My boss had a day off yesterday (Friday). I sent her a few e-mails of things she should be aware of, nothing emergency-like, that could easily have been taken care of on Monday morning.

Boss called me just before 8:00 a.m. I said my usual phone greeting and heard a stifled yawn.

Boss: "Oh, excuse me . . . yeah about that one e-mail" pause, a slight giggle, some rustling/movement sounds "Sorry, I set the snooze and forgot to turn off the alarm. I literally just got out of bed."

So now I have this picture in my mind of my Boss in her pajamas sitting on the side of her bed trying to wake up. Ew! :o

Me: "Don't worry about it, this can wait until Monday. I didn't need an answer right away."

Boss (audibly stretching, sigh and all): "That's okay, I need to get out of bed anyway. I tell you what. Let me get a cup of coffee, I'll look into it and get back to you."

 :o :o :o So why did you call me in the first place?

Now this isn't the first time where Boss was working from home and made personal comments like the above. I've heard "I'm sitting on my deck right now, boy this is nice." or "Hold on a sec, my dog just did something" . . . things like that. KWIM?


Am I off the wall for thinking that just because you're working from home it doesn't mean that you can bring your casual environment into the office setting?

Yesterday's morning phone call from Boss really put me off . . .



Should I say something to Boss about this? What would you do?

shhh its me:
  Calling at 8 am and not being awake enough to understand why she was calling that would make me nuts. 

But being a little too casual with her employees/subordinates in conversation I don't think is something I'd try to correct.  I mean "a little" in both type and quantity. 

Perfect Circle:
So, did she have a day off or was she working from home? Those are two very different things.

I would say absolutely nothing.
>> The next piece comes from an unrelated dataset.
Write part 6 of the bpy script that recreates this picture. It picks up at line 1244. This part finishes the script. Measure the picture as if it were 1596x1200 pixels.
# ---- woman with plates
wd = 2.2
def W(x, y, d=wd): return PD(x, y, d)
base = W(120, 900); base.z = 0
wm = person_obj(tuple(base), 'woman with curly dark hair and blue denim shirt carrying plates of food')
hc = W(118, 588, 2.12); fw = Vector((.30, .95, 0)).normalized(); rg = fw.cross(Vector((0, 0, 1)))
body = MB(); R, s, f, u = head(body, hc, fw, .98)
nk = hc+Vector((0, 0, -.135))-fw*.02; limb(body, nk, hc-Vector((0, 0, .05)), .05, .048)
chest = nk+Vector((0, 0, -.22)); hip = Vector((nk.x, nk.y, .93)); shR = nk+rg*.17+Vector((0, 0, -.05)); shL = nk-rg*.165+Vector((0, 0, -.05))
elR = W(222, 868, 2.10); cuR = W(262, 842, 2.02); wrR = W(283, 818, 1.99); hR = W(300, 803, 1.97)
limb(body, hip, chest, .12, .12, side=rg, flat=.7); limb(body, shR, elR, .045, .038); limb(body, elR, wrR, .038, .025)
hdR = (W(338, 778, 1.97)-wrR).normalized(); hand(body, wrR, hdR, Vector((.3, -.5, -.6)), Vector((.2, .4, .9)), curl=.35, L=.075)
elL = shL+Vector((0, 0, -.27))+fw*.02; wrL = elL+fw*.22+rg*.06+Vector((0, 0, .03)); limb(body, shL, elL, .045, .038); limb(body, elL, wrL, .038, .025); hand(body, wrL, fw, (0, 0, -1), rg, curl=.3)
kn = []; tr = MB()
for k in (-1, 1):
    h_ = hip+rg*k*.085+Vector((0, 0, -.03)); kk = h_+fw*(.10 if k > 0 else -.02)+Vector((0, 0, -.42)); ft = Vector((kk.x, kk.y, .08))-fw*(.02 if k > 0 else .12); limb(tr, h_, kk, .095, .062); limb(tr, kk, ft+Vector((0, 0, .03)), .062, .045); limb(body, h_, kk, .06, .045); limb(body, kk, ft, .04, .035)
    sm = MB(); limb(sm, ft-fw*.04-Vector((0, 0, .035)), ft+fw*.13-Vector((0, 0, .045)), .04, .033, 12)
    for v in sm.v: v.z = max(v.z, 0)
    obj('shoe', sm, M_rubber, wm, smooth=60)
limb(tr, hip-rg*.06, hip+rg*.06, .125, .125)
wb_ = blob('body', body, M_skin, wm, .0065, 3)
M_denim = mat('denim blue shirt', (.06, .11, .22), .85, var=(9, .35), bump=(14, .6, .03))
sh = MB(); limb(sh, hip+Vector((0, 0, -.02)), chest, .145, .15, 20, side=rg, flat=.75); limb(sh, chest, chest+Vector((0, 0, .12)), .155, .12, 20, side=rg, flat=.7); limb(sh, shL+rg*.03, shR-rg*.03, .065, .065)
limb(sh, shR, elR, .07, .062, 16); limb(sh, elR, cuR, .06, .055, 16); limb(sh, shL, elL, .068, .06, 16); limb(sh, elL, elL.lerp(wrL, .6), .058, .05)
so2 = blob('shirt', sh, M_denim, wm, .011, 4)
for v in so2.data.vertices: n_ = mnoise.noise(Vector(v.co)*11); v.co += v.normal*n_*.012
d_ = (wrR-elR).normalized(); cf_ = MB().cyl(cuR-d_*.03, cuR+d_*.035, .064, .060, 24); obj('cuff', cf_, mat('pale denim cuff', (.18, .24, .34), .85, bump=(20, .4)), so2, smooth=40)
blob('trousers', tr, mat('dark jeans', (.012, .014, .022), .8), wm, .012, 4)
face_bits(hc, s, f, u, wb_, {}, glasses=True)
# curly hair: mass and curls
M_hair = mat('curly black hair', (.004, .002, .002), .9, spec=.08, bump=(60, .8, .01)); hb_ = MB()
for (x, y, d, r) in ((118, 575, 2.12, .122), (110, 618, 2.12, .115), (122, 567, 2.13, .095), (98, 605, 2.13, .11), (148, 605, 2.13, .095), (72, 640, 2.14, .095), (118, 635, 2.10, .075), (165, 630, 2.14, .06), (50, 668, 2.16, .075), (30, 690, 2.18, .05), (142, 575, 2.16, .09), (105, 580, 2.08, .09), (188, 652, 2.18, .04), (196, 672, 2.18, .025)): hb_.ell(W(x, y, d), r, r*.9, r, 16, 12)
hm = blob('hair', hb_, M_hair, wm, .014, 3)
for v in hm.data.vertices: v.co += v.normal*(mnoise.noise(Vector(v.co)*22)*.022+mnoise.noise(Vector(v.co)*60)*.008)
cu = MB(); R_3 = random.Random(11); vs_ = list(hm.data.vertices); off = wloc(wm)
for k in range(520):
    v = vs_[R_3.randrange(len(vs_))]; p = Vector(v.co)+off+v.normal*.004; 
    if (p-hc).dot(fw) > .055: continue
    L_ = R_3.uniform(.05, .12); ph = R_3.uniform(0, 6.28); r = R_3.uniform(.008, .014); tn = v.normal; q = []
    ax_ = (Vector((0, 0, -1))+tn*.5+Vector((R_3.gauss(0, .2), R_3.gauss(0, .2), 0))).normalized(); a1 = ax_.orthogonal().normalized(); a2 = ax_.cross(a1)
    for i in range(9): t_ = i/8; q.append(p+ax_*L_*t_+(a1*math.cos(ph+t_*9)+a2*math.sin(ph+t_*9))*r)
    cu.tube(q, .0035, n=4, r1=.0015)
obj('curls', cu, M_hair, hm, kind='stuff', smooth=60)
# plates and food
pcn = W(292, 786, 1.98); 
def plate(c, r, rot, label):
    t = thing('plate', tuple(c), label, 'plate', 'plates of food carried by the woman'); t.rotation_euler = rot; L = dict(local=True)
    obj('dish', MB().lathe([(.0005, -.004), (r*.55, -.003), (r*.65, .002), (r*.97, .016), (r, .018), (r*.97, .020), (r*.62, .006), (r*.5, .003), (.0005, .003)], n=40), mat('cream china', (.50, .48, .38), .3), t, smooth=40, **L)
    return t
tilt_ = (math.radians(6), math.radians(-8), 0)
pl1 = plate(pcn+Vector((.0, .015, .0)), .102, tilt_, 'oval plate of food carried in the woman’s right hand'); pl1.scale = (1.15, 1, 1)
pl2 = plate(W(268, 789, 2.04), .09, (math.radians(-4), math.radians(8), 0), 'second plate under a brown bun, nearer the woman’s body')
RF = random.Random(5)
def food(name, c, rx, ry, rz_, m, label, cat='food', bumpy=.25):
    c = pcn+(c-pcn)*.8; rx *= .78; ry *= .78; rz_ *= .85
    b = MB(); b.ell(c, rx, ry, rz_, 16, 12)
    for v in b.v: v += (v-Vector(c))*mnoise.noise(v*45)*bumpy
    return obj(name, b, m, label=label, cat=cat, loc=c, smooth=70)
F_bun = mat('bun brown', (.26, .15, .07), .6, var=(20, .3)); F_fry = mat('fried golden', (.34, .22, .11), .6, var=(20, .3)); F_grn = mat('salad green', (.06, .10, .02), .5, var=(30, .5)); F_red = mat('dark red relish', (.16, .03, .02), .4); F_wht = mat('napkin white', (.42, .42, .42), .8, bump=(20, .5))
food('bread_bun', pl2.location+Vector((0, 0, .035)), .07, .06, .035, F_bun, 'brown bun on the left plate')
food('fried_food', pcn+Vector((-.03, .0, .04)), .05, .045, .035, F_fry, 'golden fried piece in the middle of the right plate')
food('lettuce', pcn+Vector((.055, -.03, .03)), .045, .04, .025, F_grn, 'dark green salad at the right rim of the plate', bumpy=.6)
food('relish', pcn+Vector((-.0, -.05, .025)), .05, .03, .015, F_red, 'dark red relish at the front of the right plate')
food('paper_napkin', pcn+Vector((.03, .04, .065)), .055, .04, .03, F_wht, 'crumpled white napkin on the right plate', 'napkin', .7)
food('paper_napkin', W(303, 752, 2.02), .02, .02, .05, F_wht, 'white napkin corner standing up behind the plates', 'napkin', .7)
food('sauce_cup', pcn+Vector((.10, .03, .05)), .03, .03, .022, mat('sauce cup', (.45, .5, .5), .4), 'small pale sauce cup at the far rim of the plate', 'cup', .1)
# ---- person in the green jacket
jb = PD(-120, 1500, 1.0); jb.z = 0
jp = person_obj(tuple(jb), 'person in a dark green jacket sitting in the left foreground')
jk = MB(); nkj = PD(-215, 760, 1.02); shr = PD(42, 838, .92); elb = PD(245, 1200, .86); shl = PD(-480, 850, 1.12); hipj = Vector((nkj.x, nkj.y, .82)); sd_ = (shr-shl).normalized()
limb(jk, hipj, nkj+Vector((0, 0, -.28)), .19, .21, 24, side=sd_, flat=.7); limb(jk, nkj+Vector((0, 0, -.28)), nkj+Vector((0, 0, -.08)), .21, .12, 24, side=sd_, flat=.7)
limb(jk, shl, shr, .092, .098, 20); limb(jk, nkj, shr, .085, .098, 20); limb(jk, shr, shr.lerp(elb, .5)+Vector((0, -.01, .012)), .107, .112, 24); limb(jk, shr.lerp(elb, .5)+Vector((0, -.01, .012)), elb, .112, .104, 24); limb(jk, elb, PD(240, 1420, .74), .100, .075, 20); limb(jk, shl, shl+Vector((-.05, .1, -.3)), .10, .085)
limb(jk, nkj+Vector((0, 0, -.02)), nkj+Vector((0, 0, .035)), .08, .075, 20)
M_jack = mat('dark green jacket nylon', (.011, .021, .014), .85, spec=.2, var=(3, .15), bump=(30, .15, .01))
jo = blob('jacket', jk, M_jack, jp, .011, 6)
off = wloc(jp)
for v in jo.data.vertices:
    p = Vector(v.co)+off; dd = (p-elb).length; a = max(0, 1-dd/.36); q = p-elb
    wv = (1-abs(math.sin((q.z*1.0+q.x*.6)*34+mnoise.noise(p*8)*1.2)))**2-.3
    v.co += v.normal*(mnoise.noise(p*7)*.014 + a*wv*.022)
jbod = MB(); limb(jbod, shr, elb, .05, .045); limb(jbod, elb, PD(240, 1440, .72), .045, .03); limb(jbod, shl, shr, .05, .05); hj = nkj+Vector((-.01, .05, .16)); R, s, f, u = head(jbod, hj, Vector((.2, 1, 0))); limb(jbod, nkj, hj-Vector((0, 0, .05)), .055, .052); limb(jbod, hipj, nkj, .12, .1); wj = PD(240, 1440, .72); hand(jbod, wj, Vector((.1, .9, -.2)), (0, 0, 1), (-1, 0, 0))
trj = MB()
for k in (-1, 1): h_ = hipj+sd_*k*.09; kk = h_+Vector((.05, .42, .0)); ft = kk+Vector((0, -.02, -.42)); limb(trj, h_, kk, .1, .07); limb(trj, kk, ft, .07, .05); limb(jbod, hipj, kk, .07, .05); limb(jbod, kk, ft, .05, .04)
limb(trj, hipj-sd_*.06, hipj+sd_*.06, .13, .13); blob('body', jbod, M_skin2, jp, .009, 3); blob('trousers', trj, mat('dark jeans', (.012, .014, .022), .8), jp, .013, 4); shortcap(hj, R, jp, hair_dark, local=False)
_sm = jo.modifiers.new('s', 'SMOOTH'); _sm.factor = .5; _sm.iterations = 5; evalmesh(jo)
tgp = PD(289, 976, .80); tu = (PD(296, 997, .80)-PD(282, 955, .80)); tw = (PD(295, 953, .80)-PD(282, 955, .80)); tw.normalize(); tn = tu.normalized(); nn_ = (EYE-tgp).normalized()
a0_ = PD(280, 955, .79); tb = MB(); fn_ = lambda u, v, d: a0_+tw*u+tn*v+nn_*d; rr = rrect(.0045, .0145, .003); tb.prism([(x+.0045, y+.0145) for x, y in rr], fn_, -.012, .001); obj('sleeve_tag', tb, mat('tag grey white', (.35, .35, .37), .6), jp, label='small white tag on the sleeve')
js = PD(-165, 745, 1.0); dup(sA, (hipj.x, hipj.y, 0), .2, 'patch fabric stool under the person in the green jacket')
You may be slightly annoyed by it but it's not your place to correct her.

jpcher:

--- Quote from: Perfect Circle on October 12, 2013, 03:30:11 PM ---So, did she have a day off or was she working from home? Those are two very different things.

I would say absolutely nothing. You may be slightly annoyed by it but it's not your place to correct her.

--- End quote ---


No, not different things with some people that I know . . . technically it was her day off. But since she called into work, I consider that working from home. There are so many people answer their blueberries and bring lap-tops on vacation with them it astounds me. But that's a different thread.

Curious . . . whether she was on a day off (vacation) or on a work-from-home day, why would that make a difference as to how she handled calling into work?

ccnumber4:
It's clear from your posts that you dislike this woman and I think you are letting this color your perception of a very minor issue.  It's her day off, you sent her a series of emails and she called you to address them.  I imagine if she had ignored you, since it was her day off, you would be complaining about that.  I really think you need to evaluate if this is the right job for you, as you are clearly unhappy working for your boss.